Sulfur isotope analysis of carbonate-hosted Zn–Pb deposits in northwestern Guizhou Province, Southwest China: Implications for the source of reduced sulfur

Abstract

To determine the source of reduced sulfur in the Zn–Pb deposits in northwestern Guizhou Province in the Sichuan–Yunan–Guizhou (SYG) Zn–Pb triangle, Southwest China, sulfur isotope analyses were carried out on the coexisting sphalerite–galena pairs of the main mineralization stage from four Zn–Pb deposits: the Shanshulin, Qingshan, Yadu, and Tianqiao deposits. These neighboring deposits are controlled by adjacent parallel NW-trending faults. The results of the sulfur isotope analysis showed δ34S values ranging from 11.2‰ to 20.3‰ for sphalerite, and from 8.3‰ to 17.4‰ for galena. The δ34S value of the sphalerite is greater than that of the galena in each coexisting sphalerite–galena pair, which indicates that sulfur isotope equilibrium was reached between the sphalerite and galena.

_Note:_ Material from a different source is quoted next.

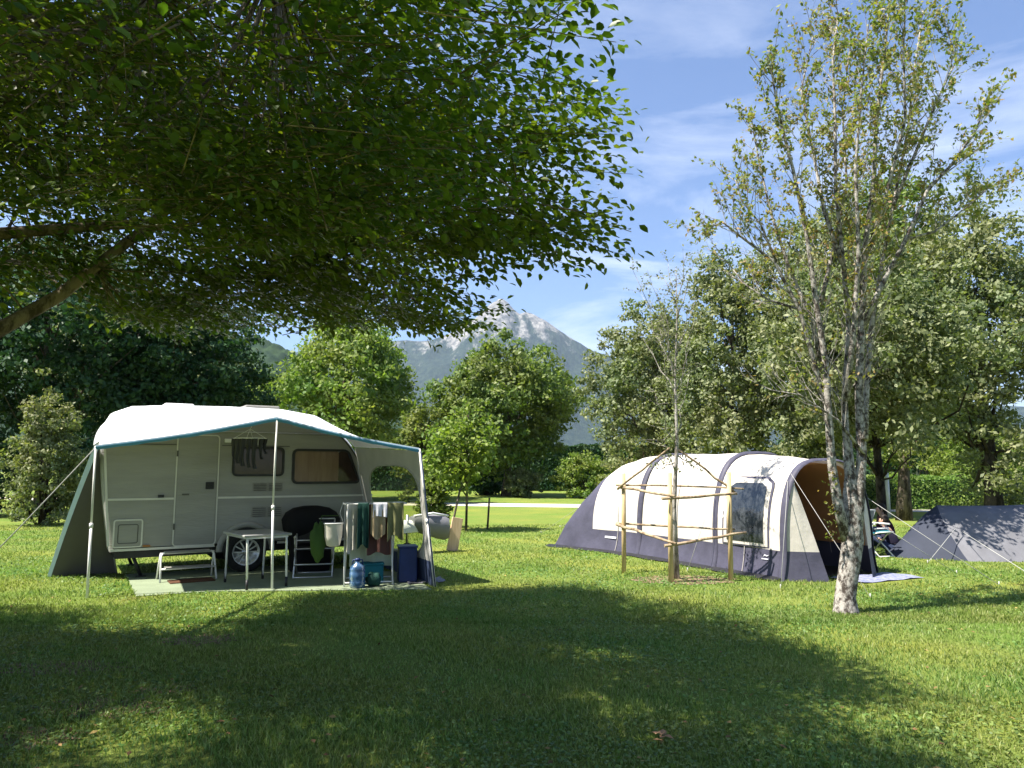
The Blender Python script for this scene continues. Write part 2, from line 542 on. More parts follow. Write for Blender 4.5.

The total δ34S of the ore-forming fluids was determined to be 13.0–19.0‰, and the calculated equilibrium temperature ranged from 120°C to 280°C. The relatively large values of total δ34S combined with the relatively high temperatures indicate that the reduced sulfur most likely originated from thermochemical sulfate reduction (TSR) of seawater sulfates. The results of age-dating studies combined with the composition of ore–forming fluid indicate that brine from the Youjiang Basin accounted for the mineralization of the SYG Zn–Pb triangle (Li et al., 2002; Zhang et al., 2015). Several indices indicate that the Youjiang Basin developed a thermal anomaly of 200–350°C during the Middle Triassic. This thermal anomaly may have resulted in the relatively high temperature of the basin brine and oil cracking to produce methane, which further triggered TSR and reduced the aqueous sulfate in the basin brine. Expelled by the uplift of the Youjiang Basin in the Late Triassic, the basin brine carrying the reduced sulfur likely migrated through the Yadu–Ziyun NW-trending fault and supplied the reduced sulfur for Zn–Pb mineralization along secondary NW–trending faults in northwestern Guizhou Province.